Enigma converted plain-text into cipher-text by means of letter key depressions closing switches, completing circuits, and lighting lamps, one for each letter of the alphabet. The enciphering was achieved by virtue of the circuits being completed through the medium of a plug-board and three (selected from five, from December 1938) rotors each with 26 contacts per side. The contacts were connected internally such that, as the rotors turned, the completed circuits were different for every key depression. The different electrical circuit configurations numbered 158,000,000,000,000,000,000.
Polish Intelligence made the first inroads into breaking Enigma-coded messages, and Bletchley Park first broke into German Enigma ciphers in January 1940. Manual techniques however were outstripped by increasingly complex German military set-up routines for the machines. Alan Turing, a brilliant Cambridge mathematician, set about developing a machine to work out the relevant rotor, ring, plug-board and message selections and settings that would not be thrown by further German operational changes.
The Bombe, named after an earlier Polish machine used in de-encryption called the Bomba, itself reputedly named after an ice-cream, was built in just nine months and ready by March 1940. The machine made use of a 'crib', a known correspondence between a piece of cipher-text and the original plain-text, worked out from study of stereotyped messages, for example those commencing, "Weather report." In essence, the Bombe, each vertical set of three drums representing an Enigma machine (top), 'tested' the menus that were plugged up on the back of the machine (above) to reflect the crib.

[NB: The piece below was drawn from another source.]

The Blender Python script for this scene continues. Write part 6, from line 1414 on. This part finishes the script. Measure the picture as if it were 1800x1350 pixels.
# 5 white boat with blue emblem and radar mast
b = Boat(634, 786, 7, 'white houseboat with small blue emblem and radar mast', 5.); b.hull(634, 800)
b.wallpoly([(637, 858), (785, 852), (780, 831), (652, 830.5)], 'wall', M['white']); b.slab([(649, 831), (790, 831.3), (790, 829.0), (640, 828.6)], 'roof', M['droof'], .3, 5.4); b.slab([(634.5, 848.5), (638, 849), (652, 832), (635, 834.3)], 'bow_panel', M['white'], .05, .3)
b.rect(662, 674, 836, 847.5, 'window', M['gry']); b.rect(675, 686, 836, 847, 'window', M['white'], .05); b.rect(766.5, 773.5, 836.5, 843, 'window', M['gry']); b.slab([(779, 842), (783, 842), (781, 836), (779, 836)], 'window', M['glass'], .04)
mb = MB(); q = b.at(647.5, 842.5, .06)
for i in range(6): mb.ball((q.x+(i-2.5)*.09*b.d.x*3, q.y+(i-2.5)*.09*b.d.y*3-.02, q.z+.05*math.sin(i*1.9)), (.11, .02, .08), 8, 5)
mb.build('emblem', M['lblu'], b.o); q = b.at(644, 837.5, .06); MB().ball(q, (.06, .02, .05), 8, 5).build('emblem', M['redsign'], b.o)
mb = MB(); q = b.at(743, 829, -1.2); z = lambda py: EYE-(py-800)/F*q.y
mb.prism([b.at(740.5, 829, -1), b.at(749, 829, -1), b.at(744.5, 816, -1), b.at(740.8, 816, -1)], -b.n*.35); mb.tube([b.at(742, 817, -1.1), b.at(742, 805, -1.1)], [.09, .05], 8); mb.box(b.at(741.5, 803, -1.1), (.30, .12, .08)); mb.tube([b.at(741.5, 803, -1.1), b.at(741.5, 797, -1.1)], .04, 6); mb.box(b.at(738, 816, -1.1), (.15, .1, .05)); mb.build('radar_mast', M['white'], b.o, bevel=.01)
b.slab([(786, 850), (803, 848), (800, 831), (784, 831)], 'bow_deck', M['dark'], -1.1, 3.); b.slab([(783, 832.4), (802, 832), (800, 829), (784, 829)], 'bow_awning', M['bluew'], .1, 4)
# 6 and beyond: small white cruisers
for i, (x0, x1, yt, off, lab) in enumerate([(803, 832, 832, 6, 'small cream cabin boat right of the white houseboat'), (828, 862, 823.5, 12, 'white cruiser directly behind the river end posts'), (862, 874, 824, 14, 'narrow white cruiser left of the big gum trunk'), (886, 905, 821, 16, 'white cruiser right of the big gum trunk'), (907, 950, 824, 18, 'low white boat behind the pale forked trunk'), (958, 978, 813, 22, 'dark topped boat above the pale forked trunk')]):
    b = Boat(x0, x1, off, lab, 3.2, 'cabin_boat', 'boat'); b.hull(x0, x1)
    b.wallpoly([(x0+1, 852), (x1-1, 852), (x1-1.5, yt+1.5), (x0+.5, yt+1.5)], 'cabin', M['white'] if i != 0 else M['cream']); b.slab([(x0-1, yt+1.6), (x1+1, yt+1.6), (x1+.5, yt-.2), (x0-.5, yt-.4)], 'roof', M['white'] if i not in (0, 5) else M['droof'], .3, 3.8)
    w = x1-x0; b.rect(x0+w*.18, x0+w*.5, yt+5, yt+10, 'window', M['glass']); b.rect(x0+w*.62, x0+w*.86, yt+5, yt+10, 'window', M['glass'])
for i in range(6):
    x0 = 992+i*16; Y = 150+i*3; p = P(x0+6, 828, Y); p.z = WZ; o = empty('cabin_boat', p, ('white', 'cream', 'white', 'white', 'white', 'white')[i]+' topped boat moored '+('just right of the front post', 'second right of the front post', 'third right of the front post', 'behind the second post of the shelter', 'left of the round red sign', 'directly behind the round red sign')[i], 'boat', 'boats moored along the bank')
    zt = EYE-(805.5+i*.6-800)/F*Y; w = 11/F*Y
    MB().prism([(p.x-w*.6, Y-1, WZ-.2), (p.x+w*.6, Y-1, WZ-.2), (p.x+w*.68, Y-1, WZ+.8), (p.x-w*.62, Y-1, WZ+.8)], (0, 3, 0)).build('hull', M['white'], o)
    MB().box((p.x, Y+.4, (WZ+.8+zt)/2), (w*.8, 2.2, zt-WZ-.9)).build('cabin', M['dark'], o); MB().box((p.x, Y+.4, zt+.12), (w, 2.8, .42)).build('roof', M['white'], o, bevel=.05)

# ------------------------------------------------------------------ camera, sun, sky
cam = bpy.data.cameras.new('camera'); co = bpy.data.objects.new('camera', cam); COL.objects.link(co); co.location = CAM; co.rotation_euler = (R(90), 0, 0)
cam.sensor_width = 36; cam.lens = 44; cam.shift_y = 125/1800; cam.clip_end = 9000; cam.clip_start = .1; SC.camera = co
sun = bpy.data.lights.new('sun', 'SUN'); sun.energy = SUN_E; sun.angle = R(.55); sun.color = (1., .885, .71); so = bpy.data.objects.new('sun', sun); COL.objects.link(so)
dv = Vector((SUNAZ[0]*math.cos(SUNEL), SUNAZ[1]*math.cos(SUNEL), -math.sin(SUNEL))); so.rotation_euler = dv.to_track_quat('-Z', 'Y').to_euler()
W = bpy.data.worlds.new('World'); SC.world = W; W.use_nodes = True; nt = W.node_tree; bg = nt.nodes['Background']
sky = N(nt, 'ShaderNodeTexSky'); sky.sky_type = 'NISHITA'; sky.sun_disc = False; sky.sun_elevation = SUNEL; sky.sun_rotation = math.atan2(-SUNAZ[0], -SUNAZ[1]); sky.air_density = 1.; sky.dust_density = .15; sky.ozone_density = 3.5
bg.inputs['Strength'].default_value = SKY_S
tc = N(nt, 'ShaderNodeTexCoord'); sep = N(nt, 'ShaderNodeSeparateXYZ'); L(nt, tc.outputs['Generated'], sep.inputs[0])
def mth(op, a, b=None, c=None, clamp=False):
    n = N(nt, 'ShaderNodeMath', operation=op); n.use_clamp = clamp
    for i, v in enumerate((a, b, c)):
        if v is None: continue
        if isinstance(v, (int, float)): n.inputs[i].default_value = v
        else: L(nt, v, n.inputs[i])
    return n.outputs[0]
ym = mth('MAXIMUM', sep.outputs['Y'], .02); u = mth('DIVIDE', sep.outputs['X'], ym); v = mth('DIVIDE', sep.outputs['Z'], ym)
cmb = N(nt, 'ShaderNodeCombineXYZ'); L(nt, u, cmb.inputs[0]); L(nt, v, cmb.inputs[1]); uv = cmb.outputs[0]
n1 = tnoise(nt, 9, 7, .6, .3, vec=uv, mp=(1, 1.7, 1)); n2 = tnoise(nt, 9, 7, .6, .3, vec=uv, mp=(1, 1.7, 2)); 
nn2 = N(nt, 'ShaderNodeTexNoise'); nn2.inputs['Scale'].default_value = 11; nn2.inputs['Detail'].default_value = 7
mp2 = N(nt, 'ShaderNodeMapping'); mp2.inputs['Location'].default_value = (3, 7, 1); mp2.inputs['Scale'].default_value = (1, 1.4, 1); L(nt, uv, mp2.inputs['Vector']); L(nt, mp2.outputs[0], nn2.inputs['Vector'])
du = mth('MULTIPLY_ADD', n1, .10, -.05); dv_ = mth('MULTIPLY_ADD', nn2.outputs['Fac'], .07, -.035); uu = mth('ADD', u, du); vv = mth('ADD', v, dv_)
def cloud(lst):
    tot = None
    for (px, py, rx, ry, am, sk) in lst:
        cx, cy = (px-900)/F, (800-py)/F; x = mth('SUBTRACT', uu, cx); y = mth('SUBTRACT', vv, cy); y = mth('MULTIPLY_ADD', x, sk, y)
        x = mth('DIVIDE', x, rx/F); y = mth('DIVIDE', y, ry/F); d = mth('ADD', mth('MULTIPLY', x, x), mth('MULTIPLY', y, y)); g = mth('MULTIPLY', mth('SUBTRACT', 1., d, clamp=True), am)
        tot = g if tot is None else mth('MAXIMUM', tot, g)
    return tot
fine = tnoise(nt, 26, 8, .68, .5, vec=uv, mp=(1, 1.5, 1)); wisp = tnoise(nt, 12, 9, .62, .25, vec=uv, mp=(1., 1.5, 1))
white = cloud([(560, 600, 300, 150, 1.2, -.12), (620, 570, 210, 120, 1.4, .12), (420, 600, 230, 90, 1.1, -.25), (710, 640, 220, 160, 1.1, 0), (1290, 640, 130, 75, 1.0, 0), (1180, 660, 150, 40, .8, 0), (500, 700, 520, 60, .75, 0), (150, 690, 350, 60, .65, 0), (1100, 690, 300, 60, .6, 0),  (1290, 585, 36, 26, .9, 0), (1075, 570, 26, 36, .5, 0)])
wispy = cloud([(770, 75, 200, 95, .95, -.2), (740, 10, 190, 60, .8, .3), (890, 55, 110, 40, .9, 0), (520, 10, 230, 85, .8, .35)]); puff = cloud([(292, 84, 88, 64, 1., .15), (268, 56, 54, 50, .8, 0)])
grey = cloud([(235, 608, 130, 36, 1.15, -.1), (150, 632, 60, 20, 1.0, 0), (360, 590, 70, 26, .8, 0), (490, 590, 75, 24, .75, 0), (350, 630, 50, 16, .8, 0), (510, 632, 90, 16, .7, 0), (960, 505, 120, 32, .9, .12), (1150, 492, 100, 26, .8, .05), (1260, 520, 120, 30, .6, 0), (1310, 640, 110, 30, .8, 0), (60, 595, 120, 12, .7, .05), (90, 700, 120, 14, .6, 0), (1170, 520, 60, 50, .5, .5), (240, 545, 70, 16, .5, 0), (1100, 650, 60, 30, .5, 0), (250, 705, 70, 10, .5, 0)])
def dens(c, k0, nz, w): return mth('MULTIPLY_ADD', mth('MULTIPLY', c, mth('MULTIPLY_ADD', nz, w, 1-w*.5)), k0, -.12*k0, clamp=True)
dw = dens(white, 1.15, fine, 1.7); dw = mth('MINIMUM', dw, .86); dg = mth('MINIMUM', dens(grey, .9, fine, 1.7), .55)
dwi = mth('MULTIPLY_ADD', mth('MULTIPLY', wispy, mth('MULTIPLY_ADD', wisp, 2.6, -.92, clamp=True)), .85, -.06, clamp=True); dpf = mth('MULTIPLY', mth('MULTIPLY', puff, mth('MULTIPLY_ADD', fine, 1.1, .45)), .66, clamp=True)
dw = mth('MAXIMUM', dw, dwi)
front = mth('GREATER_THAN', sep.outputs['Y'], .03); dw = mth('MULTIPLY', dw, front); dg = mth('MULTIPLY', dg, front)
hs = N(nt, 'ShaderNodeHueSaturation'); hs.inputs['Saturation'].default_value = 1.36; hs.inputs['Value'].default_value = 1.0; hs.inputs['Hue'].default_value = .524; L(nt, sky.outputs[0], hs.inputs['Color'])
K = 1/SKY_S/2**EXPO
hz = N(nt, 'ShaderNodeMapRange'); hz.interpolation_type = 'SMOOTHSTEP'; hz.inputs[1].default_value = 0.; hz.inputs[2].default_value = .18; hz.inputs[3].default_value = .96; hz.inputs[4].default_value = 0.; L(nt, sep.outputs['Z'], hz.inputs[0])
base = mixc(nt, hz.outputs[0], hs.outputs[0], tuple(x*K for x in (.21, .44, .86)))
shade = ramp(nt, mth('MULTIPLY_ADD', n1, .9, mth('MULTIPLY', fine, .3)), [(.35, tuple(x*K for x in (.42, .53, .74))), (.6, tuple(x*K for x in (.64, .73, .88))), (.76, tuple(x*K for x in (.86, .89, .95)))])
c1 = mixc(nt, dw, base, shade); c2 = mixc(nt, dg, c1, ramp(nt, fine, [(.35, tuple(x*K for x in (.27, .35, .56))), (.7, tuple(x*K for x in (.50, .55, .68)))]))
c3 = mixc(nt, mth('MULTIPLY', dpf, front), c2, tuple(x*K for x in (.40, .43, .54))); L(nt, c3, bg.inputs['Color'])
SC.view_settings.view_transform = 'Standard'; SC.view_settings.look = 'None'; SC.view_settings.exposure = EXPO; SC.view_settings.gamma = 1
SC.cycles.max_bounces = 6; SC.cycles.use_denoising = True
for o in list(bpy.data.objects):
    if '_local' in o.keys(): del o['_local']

A rotor order was chosen and an input letter selected. The Bombe worked through each possible rotor set-up, stopping each time a logical partner letter to the input letter was found. The resultant partial keys were tested on a Typex machine, modified to replicate an Enigma, to see whether the cipher-text would produce segments of German plain-text. Gradually, the rotor settings would be determined, such that ultimately all messages using that day's key could be decoded. Each day, the process had to start again.
At Bletchley Park, central to all this activity, is a fully working reconstruction of a Bombe. Entirely electro-mechanical, the machine is essentially a massive system of relays, emulating the rotor systems of 36 Enigmas. The design was continually improved, and by 1945 216 machines of various types were in use in the UK. Run 24 hours a day, without downtime for maintenance despite their 350 lubrication points (third photograph), the Bombes were incredibly robust. And proved absolutely vital to the war effort.